Em 1943, de acor­do com Celestino Graça, “o interesse pela cultura toma aspecto de entusias­mo febril. A área to­tal das sementeiras atingiu, aproximada­mente, 600 hectares e muito mais haveria sido se não tivesse escasseado a semente”; contudo, logo após o fim da 2a Guerra, em 1945, ini­ciou-se um processo de decadência que contrariou as risonhas expectativas; como consequência, pôs-se fim a uma investigação que muito teria beneficiado a agricultura portuguesa, se devidamente desenvolvida.

Ainda segundo Celestino Graça, o gol­pe de misericórdia da cultura do cânhamo em Portugal deu-se entre 1952 e 1956, quando se registrou “uma invasão do mer­cado por grandes quantidades de fio espanhol que era mais resistente (cerca de 5%) que o melhor fio conseguido pelo cânhamo cultivado em Portugal.
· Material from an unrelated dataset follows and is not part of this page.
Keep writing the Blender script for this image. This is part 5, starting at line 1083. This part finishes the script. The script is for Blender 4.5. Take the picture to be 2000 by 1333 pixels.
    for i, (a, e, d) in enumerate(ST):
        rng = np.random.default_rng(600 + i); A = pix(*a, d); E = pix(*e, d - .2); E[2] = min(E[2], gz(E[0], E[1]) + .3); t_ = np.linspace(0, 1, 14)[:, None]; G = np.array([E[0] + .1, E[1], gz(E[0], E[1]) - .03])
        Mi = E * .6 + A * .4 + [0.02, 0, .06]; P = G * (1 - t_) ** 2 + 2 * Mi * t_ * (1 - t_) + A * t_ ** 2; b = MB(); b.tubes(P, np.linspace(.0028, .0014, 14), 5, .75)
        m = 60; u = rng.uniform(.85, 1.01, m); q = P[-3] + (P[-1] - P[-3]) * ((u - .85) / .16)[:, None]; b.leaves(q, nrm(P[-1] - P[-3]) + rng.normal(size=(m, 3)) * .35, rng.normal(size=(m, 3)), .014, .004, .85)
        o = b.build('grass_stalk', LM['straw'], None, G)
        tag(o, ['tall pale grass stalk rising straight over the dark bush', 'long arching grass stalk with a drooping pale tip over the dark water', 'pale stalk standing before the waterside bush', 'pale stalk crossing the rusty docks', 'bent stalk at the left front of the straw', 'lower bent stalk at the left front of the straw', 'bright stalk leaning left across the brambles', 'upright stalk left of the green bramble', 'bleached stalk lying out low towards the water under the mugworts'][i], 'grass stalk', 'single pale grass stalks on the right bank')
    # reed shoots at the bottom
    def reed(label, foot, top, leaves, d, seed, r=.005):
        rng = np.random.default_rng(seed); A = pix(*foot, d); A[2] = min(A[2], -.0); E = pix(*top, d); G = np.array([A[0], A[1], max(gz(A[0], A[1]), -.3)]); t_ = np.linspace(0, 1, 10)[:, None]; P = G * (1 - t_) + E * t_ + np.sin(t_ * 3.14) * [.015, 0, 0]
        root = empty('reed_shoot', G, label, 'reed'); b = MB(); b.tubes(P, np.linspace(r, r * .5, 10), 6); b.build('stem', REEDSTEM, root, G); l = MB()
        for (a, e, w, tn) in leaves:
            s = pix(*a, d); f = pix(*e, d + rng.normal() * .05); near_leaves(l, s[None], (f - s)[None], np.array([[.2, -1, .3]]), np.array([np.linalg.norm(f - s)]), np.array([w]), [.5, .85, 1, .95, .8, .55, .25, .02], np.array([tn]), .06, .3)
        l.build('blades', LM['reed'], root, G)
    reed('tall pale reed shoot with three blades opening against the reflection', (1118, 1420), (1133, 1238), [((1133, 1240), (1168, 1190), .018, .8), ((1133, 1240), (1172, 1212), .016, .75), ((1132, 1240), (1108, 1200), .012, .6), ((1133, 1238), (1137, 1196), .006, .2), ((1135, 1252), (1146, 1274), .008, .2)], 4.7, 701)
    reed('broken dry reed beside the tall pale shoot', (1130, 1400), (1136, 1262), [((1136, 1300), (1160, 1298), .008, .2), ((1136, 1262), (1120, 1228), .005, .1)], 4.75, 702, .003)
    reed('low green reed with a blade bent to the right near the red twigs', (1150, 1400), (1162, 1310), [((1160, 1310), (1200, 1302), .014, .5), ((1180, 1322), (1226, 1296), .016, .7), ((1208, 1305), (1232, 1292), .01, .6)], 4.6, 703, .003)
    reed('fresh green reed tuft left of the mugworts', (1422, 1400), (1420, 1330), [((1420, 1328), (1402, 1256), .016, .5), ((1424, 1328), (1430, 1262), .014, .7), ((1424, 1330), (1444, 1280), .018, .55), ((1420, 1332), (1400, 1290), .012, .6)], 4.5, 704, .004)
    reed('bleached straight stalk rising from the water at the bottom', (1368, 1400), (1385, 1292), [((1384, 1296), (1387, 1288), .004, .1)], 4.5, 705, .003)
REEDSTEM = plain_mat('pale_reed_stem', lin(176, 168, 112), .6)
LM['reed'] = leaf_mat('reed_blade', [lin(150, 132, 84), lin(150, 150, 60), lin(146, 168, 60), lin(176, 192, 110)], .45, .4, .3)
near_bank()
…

A pro­dução tornou-se então excedentária, ori­ginando, em 1953, a existência de elevados ‘stocks’ que provocaram incerteza e medo na manutenção da cultura”. E, apesar de em 1954 o governo ter concedido um su­bsídio à produção do cânhamo, as últimas plantações portuguesas de cannabis in­dustrial extinguiram-se no Ribatejo em 1970; por curiosa coincidência, o preciso ano em que a cannabis e o seu cultivo fo­ram ilegalizados entre nós.

Sobre as causas do desaparecimento da cultura do cânhamo em Portugal, escreveu o regente agrícola Carlos Montemor em tese de mestrado apresentada em 1997 no Instituto Superior de Agro­nomia: “[À] semelhança do que aconte­ceu com outros têxteis e oleaginosas na­turais, a cultura foi vítima do progresso: desaparecimento dos barcos à vela, con­corrência dos têxteis e oleaginosas das antigas colónias (algodão, sisal, juta, amendoim, entre outras), o apareci­mento das fibras sintéticas após a segun­da guerra. A redução da área cultivada e da produção global foram também pro­vocadas pela perda de rendimento em relação a outras culturas, pela dificul­dade em encontrar mão-de obra neces­sária, nomeadamente à execução da co­lheita e maceração que são trabalhos penosos”.